La Corte di merito, come sopra evidenziato, non ha considerato come nullità processuale, da far valere necessariamente attraverso i rimedi endofallimentari del reclamo ex art. 26 L.F. o ex art. 36 L.F., quella della vendita effettuata in sede fallimentare senza le garanzie di pubblicità e competitività imposte dall’art. 107 L.F., avendo piuttosto ritenuto infondata nel merito la suddetta eccezione di nullità sollevata dagli attuali ricorrenti, in ragione della
stima, della pubblicità e delle possibilità di acquisto dei beni del fallimento, che anche grazie alla consecuzione di procedure verificatasi tra il concordato preventivo ed il fallimento, erano state offerte.
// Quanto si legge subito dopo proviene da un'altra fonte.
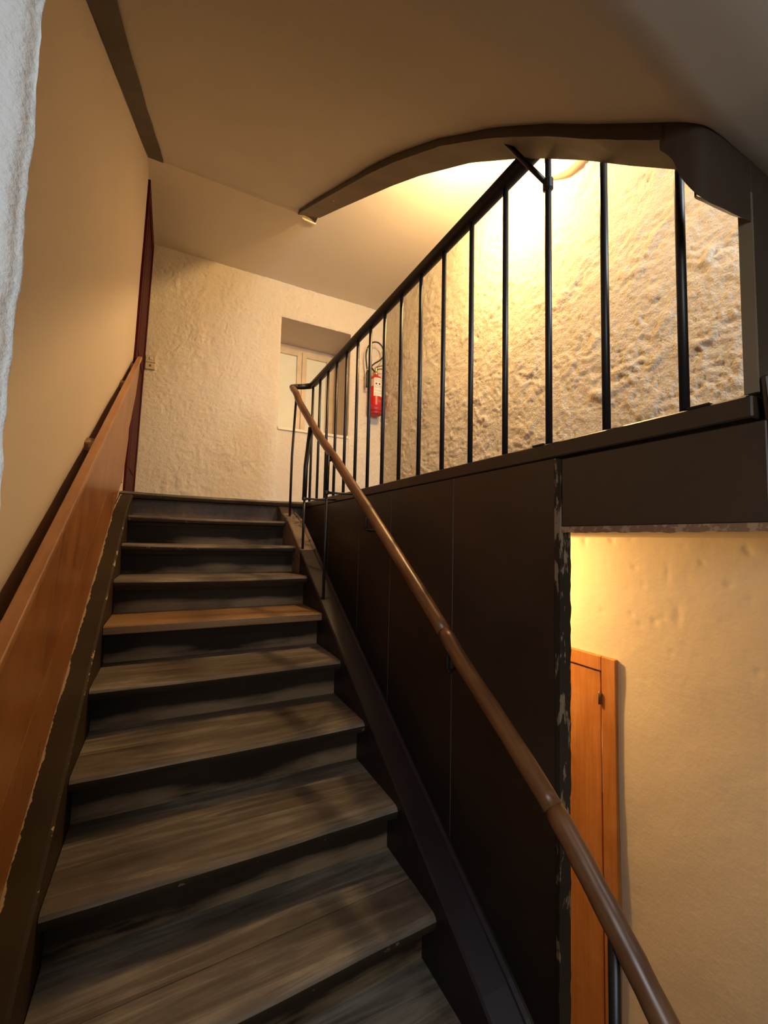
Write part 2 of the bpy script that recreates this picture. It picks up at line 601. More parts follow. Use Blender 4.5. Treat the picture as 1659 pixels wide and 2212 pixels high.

La tematica delle nullità processuali e dei rimedi endofallimentari é stata piuttosto richiamata, dall’impugnata sentenza, per gli ulteriori vizi attinenti a singoli passaggi della procedura di vendita fallimentare, sopra già elencati (vedi pagina 7), che gli attuali ricorrenti intendevano far valere, per i quali sono stati opportunamente richiamati i principi dell’art. 2929 cod. civ. e dell’art. 187 bis disp. att. c.p.c., dettati in materia di procedure esecutive, ma applicabili anche nelle procedure di fallimento che siano state chiuse ex art. 118 comma primo n. 2) L.F. per estinzione dei crediti ammessi al passivo ed il pagamento del compenso al curatore e delle spese di procedura (Cass. 30.11.2006 n. 25507), principi in base ai quali le nullità degli atti che hanno preceduto la vendita forzata giudiziaria non hanno effetto nei confronti dell’acquirente dei beni salvo il caso di collusione.
L’operatività riconosciuta degli articoli 2929 cod. civ. e 187 bis disp. att. c.p.c. per i lamentati vizi attinenti a singoli passaggi della procedura di vendita fallimentare, che non é stata censurata, costituisce una seconda ratio giustificativa della sentenza impugnata sul punto, e rende quindi inammissibile anche sotto questo profilo la doglianza ad essi relativa dei ricorrenti.
In conclusione, il ricorso va respinto.
In base al principio della soccombenza i ricorrenti vanno condannati in solido al pagamento delle spese processuali del giudizio di legittimità, liquidate in dispositivo.
Sussistono le condizioni per dare atto -ai sensi della L. 24 dicembre 2012, n.228, art. 1, comma 17 (Disposizioni per la formazione del bilancio annuale e pluriennale dello Stato -Legge di stabilità 2013), che ha aggiunto l’art. 13, comma 1 -quater del
D.P.R. 30 maggio 2002, n. 115 -della sussistenza dei presupposti processuali dell’obbligo di versamento, da parte dei ricorrenti, di un ulteriore importo a titolo di contributo unificato se dovuto.
P.Q.M.
La Corte rigetta il ricorso e condanna i ricorrenti in solido al pagamento delle spese processuali del giudizio di legittimità, liquidate nella somma di € 200,00 per spese e di € 5.000,00 per compensi, oltre IVA, CA e rimborso spese generali del 15%.
Dà atto della sussistenza dei presupposti processuali dell’obbligo di versamento, da parte dei ricorrenti di un ulteriore importo a titolo di contributo unificato se dovuto.